* SET TASK
Print, word for word, every line from the beginning of the listing up to and including the line with "ROW_R = 'limes on the right edge of the lawn'". Pictures are to be excluded.

------------------------------------

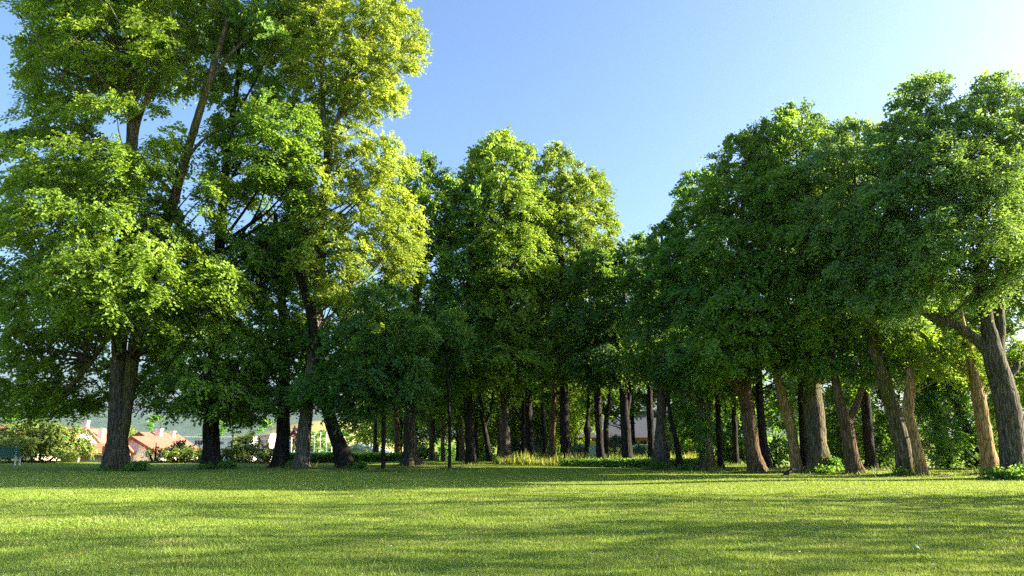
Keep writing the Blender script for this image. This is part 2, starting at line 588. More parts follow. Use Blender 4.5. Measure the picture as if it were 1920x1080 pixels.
ROW_L = 'limes along the left edge of the lawn'
ROW_C = 'limes of the grove in the centre'
ROW_R = 'limes on the right edge of the lawn'

# ---- left group
tree('lime_tree', 'huge twin stemmed lime with grey and mossy trunk, nearest the red roofed houses', 35.0,
     [[(219, 884, 46), (219, 840, 39), (220, 790, 32), (220, 735, 29), (221, 690, 27), (226, 600, 29), (232, 500, 26), (240, 380, 24), (246, 250, 21), (246, 120, 16), (242, 20, 12), (238, -90, 6)],
      [(226, 850, 16), (232, 800, 21), (239, 750, 24), (248, 690, 25), (262, 620, 24), (286, 520, 21), (318, 410, 19), (352, 290, 17), (386, 180, 14), (414, 80, 11), (436, 10, 8), (460, -80, 4)],
      [(350, 300, 7), (380, 262, 6), (425, 238, 5), (475, 220, 3)], [(396, 150, 8), (428, 105, 7), (470, 60, 4)], [(330, 372, 6), (300, 330, 5), (285, 280, 3)],
      [(243, 330, 13), (262, 220, 11), (296, 150, 8), (330, 110, 5)],
      [(218, 600, 12), (170, 680, 9), (120, 735, 6)]],
     [(240, 40, 190, 140, 0), (110, 120, 80, 95, 0.5), (330, 10, 120, 110, 2.0), (230, 270, 120, 100, -1.0), (95, 300, 95, 120, 0), (180, 330, 140, 110, -1.5),
      (180, 440, 180, 110, -1.2), (250, 540, 170, 100, -1.8), (90, 560, 110, 110, 0), (380, 540, 85, 60, -2.0), (60, 680, 110, 70, 0.5), (165, 690, 70, 70, 1.5), (330, 590, 100, 70, -1.0), (60, 745, 110, 38, 1.0), (140, 735, 70, 42, 2.0), (20, 620, 70, 80, 1.0),
      (215, -110, 200, 90, 0), (400, 50, 60, 70, 2.2), (410, 370, 42, 55, -1.5), (30, 690, 90, 65, 0.2), (105, 705, 90, 55, 0.9), (20, 480, 60, 100, -1)],
     B_GREY, LF_LIME, 11, ROW_L, ls=0.17, dm=1.12, limit=900, core=0.22, flare=0.6, minz=5.0, limb_bark=B_MOSS, sides=20, spread=0.9, droop=0.35, flare_h=0.8)
tree('lime_tree', 'stout dark lime with short clear trunk beside the twin stemmed giant', 36.5,
     [[(396, 884, 34), (396, 840, 31), (396, 780, 30), (400, 700, 26), (405, 560, 22), (415, 400, 18), (430, 250, 13), (450, 120, 7)]],
     [(455, 300, 75, 110, 0.2), (470, 460, 100, 130, -0.3), (400, 640, 130, 95, -0.5), (465, 180, 70, 100, 0.4), (455, 90, 60, 80, 0.6), (520, 260, 75, 120, -2.4), (520, 120, 80, 90, -1.8), (490, 620, 80, 100, 0),
      (340, 725, 90, 55, 0.6), (450, 740, 95, 50, -0.3), (400, 735, 110, 42, -1.2), (310, 680, 70, 70, 1.2), (545, 380, 60, 90, -2.0), (500, 30, 70, 70, -0.8), (360, 480, 50, 70, 1.5)],
     B_DARK, LF_MID, 12, ROW_L, ls=0.16, dm=1.1, limit=700, core=0.2, flare=0.8, spread=0.9, droop=0.4)
tree('lime_tree', 'dark flared lime trunk left of the straight grey one', 37.0,
     [[(526, 884, 30), (526, 850, 27), (528, 780, 25), (531, 700, 22), (528, 600, 18), (520, 480, 13), (515, 400, 8)]],
     [(500, 700, 75, 60, 0.5), (540, 620, 70, 80, 1.0), (470, 760, 60, 34, 0.3), (530, 735, 75, 45, 0.8), (590, 680, 60, 60, 1.5), (530, 520, 70, 90, 1.5)],
     B_DARK, LF_DEEP, 13, ROW_L, ls=0.16, dm=1.1, limit=260, core=0.3, flare=1.3)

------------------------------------

* RESPONSE
Keep writing the Blender script for this image. This is part 2, starting at line 588. More parts follow. Use Blender 4.5. Measure the picture as if it were 1920x1080 pixels.
ROW_L = 'limes along the left edge of the lawn'
ROW_C = 'limes of the grove in the centre'
ROW_R = 'limes on the right edge of the lawn'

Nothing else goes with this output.